If you don’t have that, don’t be afraid, it’s going to get hot, but you are going to have to work quickly: use your oven mitts/towel and place the EXTREMELY HOT inverted baking sheet on top of your stove, place parchment paper on top and quickly place the bread on top of parchment paper (carefully so you don’t lose any air in that dough).
Spray once or twice the warm water on top of the dough and quickly place inside of the oven that already has boiling water inside of a pan on the rack below. Throw in one or two ice cubes and spray a few times, and close the oven door carefully.
Bake 30-35 minutes depending on how you cut your dough and on how baked you like your bread, try different times every time and take notes.

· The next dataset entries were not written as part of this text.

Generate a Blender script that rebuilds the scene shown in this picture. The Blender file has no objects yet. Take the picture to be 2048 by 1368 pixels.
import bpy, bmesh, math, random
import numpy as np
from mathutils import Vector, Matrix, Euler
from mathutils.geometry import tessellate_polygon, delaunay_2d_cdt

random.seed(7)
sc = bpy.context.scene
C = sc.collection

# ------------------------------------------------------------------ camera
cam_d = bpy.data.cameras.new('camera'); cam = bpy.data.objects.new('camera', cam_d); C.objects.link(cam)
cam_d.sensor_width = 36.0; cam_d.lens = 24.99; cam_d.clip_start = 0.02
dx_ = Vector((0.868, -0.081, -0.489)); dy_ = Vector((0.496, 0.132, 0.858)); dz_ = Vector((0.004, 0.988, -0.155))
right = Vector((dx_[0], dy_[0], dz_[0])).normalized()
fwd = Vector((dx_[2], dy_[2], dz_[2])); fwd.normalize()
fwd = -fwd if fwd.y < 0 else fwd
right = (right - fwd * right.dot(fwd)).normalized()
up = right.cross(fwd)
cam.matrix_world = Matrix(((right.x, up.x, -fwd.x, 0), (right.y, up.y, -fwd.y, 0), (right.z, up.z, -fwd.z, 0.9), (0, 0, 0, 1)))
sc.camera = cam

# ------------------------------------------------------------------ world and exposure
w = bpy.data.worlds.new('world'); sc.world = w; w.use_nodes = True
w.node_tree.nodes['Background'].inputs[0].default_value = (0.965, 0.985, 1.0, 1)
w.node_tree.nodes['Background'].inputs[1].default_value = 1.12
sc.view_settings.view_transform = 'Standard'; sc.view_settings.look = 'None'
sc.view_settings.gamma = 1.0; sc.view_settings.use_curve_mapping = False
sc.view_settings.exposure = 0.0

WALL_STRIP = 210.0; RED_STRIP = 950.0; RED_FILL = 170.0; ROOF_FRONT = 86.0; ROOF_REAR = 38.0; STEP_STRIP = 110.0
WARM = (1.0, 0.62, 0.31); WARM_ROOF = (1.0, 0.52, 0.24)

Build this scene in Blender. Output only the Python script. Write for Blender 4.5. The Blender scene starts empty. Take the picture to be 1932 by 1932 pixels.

After the bread is baked, let it rest, some people wait hours or the next day, I wait until it is just a touch warm because I like warm bread with butter, but once it was cooled off completely you can wrap in plastic and place in freezer if you have to much bread, you can thaw overnight inside of the fridge another day and toast in oven at 375F for 2-3 minutes before serving it.